Interestingly, as well as the predictable attacks from angry fanboys, Sarkeesian has also been condemned by some supporters of the sex industry for using the term “prostituted women” and for failing to acknowledge the “agency” of sex workers – as though it were in any sense meaningful to describe NPCs as possessing “agency” when they are, by their very nature, designed to have none. When Sarkeesian criticises the “non-playable sex object”, she’s criticising a male fantasy of a fantasy – an image of the sexualised women as existing only for the benefit of the (presumed male) player, which is further filtered through the instrumentalist grammar of videogames. The problem is not that Sarkeesian has described the violent imagination of men, or with the words she has used to do so: the problem is that, when men imagine women as a resource on which they can take out a single-use licence, the step from there to dehumanisation and abuse is very short indeed.

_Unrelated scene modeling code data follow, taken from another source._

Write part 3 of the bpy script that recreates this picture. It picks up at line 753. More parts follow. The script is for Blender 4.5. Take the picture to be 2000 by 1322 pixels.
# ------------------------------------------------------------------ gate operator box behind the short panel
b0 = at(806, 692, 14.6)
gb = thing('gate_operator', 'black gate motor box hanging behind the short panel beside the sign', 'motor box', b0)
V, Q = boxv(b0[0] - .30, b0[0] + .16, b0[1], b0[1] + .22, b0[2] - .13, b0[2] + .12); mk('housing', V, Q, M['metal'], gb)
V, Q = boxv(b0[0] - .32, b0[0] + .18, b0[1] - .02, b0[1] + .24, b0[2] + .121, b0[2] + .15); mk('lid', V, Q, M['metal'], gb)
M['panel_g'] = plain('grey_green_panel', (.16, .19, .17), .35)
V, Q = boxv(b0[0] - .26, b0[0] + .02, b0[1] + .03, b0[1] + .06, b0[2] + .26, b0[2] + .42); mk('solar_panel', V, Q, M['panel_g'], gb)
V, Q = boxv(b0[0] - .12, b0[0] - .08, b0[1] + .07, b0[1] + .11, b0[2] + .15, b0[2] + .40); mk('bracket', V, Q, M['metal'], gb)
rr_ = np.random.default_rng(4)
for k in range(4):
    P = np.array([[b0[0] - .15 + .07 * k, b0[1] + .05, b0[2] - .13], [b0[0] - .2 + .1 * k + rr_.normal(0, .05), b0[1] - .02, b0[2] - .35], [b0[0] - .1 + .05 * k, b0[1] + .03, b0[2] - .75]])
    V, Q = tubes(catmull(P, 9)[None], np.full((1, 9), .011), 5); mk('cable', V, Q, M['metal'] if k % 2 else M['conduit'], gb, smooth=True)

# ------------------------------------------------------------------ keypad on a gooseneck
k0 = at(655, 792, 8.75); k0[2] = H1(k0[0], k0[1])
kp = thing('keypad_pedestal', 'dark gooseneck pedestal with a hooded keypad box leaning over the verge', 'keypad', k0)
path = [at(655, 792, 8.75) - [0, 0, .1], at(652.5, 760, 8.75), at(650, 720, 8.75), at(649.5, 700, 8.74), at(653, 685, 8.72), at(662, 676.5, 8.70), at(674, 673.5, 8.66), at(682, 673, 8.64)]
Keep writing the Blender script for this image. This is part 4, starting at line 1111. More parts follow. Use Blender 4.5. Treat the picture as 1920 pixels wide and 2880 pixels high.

When Simone de Beauvoir wrote about “the prostitute” in The Second Sex, she imagined prostitution as a sort of municipal structure with a cleansing purpose that protected those women designated as “good” (essentially, bourgeois wives) from the lust and violence that was considered lamentable but inevitable in men. She writes: “Sewers are necessary to guarantee the wholesomeness of palaces, according to the Fathers of the Church. And it has often been remarked that the necessity exists of sacrificing one part of the female sex in order to save the other and prevent worse troubles . . . The prostitute is a scapegoat; man vents his turpitude upon her, and he rejects her.” This is not in any sense an argument for prostitution: purchasing one group of women’s safety at the cost of condoning violence against another group would be an intolerable bargain. Yet, using a similar logic to different ends, pro-sex-work writers such as Melissa Gira Grant and Laura Agustin have claimed that feminists who oppose prostitution are tacitly benefiting from defining themselves in distinction to women who sell sex.

The severe violence and stigma inflicted on women in the realm of commercialised sex suggests that de Beauvoir’s observation is true: that many see sex workers as being somehow worth less than “virtuous women” – as less than human. But the experience of videogames says it’s only partly true. If having a group of women reserved for objectification and exploitation – in the case of games, a virtual one – really provided a catharsis for male brutality, you might expect the not-virtual-women involved in games to occupy a veritable palace of wholesome good conduct from their male fellow-players. All the rage and lust would be vented on the “bad” women, leaving the rest free from abuse. That isn’t how it works. Once any group of women is objectified on the grounds of sex, all of us are exposed to the same objectification. 

Videogames can be looked at as an experiment in what happens when men devise whole worlds in which women exist to be done rather than to do. The result is that women are systematically and aggressively pushed out. It’s only when you finally pay attention to the comedy penis-shaped weapon lurking in the background that you realise there’s been something very wrong all along.